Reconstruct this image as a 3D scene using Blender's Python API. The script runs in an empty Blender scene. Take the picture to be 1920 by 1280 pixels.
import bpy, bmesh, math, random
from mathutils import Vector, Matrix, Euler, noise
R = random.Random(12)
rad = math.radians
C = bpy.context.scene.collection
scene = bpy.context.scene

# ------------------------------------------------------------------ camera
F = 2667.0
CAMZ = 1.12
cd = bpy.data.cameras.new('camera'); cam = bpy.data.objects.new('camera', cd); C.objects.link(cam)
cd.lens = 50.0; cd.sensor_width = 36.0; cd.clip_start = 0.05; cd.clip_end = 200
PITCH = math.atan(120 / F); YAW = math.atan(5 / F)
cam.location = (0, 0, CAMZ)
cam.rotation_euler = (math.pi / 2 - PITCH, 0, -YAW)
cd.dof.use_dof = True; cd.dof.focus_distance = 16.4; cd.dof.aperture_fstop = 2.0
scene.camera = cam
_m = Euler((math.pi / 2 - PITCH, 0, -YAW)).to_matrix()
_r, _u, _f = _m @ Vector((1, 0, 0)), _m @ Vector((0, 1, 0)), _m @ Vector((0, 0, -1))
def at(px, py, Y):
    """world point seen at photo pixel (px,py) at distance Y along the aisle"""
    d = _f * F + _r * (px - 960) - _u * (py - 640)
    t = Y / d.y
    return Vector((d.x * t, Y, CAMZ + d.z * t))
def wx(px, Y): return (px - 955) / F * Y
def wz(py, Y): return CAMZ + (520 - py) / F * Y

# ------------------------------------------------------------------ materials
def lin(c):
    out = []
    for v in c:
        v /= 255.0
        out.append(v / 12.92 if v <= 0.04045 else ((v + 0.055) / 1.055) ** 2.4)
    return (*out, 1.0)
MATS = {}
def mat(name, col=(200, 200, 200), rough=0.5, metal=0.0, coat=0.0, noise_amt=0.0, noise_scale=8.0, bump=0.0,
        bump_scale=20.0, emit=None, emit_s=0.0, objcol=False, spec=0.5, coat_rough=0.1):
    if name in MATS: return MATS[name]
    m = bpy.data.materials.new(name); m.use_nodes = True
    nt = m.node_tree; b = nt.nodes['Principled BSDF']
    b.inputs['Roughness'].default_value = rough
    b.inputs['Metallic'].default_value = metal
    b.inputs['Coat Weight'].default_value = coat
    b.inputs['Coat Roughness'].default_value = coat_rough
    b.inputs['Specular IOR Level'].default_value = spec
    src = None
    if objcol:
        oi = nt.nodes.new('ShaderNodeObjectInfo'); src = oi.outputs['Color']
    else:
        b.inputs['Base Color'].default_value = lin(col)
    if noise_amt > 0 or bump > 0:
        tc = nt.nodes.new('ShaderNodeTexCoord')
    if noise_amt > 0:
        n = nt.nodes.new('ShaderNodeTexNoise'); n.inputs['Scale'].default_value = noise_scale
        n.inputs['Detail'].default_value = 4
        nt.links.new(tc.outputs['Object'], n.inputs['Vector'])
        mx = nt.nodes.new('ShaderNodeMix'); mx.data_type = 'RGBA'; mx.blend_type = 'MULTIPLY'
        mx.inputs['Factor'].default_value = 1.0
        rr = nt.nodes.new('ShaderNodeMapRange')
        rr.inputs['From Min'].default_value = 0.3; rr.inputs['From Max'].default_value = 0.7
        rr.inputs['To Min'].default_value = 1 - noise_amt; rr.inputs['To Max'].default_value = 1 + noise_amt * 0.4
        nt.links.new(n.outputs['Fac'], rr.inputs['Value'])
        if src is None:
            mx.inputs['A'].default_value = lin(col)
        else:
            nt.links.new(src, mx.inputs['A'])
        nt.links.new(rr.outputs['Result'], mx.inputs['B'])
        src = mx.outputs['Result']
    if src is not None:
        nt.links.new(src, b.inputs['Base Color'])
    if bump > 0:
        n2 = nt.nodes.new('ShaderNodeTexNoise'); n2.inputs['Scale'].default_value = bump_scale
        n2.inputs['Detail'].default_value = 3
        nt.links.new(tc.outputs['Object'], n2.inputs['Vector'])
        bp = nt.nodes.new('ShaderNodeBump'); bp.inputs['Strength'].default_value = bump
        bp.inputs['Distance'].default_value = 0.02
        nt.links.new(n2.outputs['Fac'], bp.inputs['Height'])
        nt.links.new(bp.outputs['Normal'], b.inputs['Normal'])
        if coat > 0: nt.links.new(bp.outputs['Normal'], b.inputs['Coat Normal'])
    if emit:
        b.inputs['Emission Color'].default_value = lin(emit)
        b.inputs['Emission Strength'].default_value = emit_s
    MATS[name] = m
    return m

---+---

EXERCISE =>
Verbatim output is expected for the lines from the start of the data to the line in which "scene = bpy.context.scene" appears, both included.

OUTPUT OF THE TASK =>
Reconstruct this image as a 3D scene using Blender's Python API. The script runs in an empty Blender scene. Take the picture to be 1920 by 1280 pixels.
import bpy, bmesh, math, random
from mathutils import Vector, Matrix, Euler, noise
R = random.Random(12)
rad = math.radians
C = bpy.context.scene.collection
scene = bpy.context.scene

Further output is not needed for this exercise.